27 de marzo de 2016

La Carraca

¡Felices Pascuas de Resurrección! Con la alegría del desenlace de la Semana de Pasión hoy liga, se marida, perfectamente un sentimiento que a algunos nos aflora precisamente este domingo especial, este día interior. Es el sentimiento que produce el silencio indeseable, el silencio inoportuno, el silencio huérfano de la alegría de la esperanza en la Vida.

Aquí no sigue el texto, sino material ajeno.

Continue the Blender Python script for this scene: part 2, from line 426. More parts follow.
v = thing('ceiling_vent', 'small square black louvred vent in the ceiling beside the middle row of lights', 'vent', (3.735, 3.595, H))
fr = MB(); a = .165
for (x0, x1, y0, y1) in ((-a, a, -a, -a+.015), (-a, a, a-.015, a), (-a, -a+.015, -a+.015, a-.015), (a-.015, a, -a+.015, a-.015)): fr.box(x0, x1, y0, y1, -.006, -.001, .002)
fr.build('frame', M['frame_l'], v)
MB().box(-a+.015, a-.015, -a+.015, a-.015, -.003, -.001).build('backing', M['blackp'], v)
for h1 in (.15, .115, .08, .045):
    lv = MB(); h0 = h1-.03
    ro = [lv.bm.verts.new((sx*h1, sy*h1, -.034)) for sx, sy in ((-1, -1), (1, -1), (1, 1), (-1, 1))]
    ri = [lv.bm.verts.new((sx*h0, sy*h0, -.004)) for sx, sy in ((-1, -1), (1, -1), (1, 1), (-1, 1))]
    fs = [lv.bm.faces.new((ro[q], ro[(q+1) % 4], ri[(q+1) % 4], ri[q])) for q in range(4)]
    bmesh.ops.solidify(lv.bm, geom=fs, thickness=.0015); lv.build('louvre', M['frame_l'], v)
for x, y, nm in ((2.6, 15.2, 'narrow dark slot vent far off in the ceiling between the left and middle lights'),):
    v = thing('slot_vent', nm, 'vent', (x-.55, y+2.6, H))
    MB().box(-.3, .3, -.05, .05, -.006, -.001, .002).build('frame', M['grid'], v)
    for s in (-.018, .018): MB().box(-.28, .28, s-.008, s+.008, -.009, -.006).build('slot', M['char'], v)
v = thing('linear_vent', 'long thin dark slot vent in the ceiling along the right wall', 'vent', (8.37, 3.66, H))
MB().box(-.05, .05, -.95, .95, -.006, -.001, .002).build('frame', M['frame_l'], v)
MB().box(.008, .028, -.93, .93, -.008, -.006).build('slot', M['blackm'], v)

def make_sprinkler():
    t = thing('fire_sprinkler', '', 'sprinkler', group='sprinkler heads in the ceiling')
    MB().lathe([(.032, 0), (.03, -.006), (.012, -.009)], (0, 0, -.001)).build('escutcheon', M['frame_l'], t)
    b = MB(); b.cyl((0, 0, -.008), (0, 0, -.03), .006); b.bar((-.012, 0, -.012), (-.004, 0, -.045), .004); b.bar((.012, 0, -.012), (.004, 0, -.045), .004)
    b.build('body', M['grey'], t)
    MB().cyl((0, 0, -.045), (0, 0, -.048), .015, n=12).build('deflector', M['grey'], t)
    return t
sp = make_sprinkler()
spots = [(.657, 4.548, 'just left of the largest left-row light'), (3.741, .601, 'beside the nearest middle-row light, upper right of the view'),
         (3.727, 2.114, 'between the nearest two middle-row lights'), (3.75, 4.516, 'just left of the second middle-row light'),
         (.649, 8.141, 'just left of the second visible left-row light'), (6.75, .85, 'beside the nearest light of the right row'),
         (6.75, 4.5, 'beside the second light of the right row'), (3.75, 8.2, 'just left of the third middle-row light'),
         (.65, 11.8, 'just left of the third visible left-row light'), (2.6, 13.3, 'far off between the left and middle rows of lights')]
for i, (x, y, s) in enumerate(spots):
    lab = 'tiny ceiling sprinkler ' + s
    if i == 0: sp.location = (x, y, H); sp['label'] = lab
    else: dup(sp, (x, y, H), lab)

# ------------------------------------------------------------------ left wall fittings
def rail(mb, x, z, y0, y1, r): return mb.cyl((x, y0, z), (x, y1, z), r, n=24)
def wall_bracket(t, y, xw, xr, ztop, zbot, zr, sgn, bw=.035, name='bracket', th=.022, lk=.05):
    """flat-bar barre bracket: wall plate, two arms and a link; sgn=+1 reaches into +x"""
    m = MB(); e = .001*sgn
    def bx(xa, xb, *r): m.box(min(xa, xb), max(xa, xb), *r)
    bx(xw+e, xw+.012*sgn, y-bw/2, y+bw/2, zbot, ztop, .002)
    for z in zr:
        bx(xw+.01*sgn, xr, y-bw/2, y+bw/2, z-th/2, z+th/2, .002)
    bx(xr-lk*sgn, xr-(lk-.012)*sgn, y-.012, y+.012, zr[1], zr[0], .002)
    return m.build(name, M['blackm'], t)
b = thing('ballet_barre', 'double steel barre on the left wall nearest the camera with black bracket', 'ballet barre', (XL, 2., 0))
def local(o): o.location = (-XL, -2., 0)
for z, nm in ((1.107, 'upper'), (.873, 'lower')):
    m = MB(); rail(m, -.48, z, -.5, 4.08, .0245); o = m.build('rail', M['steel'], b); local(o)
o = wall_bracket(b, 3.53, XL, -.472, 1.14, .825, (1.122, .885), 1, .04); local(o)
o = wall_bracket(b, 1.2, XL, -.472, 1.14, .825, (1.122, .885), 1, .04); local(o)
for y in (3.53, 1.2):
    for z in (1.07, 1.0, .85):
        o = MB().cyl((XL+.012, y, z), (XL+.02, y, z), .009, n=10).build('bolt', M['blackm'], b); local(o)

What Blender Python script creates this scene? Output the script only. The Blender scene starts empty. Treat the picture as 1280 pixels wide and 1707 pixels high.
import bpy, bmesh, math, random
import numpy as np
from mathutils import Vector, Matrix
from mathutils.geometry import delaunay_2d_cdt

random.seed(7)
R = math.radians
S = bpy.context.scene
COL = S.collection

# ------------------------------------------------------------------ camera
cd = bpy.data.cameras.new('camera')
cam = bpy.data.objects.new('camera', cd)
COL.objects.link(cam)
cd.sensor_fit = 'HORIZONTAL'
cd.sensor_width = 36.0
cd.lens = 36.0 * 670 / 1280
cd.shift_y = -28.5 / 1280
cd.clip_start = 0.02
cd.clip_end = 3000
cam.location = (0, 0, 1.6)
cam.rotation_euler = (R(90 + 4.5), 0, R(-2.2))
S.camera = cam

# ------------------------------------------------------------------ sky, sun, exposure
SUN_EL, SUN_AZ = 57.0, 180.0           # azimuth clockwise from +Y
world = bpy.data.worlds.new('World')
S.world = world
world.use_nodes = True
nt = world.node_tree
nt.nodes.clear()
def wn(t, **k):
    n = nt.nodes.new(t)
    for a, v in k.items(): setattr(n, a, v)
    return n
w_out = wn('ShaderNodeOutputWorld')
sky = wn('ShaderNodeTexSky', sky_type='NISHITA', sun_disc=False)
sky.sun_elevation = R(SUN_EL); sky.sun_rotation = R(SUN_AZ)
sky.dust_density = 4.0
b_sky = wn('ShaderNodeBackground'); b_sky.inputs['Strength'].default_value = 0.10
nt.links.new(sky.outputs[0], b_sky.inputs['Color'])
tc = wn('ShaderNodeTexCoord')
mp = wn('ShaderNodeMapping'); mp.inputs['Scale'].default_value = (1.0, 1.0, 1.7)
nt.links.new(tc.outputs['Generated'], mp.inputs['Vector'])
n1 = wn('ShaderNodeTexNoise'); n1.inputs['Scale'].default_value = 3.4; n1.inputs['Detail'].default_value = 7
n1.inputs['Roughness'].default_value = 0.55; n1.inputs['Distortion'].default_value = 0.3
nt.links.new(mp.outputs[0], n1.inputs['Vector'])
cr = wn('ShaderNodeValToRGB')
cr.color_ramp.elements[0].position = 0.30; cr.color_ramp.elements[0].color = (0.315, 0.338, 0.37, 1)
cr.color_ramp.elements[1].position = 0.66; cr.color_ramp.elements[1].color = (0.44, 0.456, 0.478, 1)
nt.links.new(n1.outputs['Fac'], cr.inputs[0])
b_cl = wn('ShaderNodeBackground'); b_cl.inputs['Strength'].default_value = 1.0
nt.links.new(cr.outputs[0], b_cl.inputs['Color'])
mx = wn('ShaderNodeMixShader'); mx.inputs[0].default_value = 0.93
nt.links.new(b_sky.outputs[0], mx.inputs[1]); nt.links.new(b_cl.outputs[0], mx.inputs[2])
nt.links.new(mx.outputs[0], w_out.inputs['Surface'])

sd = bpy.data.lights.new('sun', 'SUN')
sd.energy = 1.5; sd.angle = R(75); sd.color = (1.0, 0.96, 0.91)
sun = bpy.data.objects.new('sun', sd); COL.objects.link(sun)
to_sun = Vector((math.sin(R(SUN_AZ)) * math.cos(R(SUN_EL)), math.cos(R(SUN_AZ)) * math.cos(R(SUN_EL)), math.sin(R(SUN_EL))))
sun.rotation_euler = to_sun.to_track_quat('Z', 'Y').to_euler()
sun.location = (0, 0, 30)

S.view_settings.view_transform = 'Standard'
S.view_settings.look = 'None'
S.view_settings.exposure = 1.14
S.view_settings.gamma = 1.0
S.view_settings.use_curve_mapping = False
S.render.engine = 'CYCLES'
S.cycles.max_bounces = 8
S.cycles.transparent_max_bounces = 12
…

Allá por los años cincuenta del siglo pasado, a finales de esa década, subsistían algunos templos en los que durante la celebración de la Eucaristía del Domingo de Resurrección, acompañando cierta pieza musical, a los niños nos dejaban tocar la carraca de madera que nuestros padres nos compraban ese día. La arritmia sonora era portentosa pero el conjunto del sonido resultaba vibrante, brillante, alegre; el desafinado, gozoso.

Al regalo material y sonoro de la carraca, que indefectiblemente quedaba arrinconada o destrozada o perdida pocas horas después y para siempre, se añadía -en Castilla excepcionalmente- el regalo que algunos padrinos de bautismo nos hacían a los ahijados, la mona de Pascua, una costumbre de origen catalán que en mi caso consistía en un monumental huevo de chocolate con aditamentos interiores. Era el domingo más luminoso del año. 

El silencio impertinente, como el ruido fastidioso o el bullicio molesto, acongoja el alma, sume el ánimo en un sentimiento capaz de romper el temple del guerrero, del carácter más recio. Cuando falta el sonido bronco ¿cómo diría yo? ¿el carraspeo? de la carraca agitada por la mano de un niño, burdamente desacompasada, enérgicamente volteada, falta algo del amor que se perdió por no saber parar a quienes segaron la esperanza en otra Vida más allá del silencio del luto y el dolor de la muerte.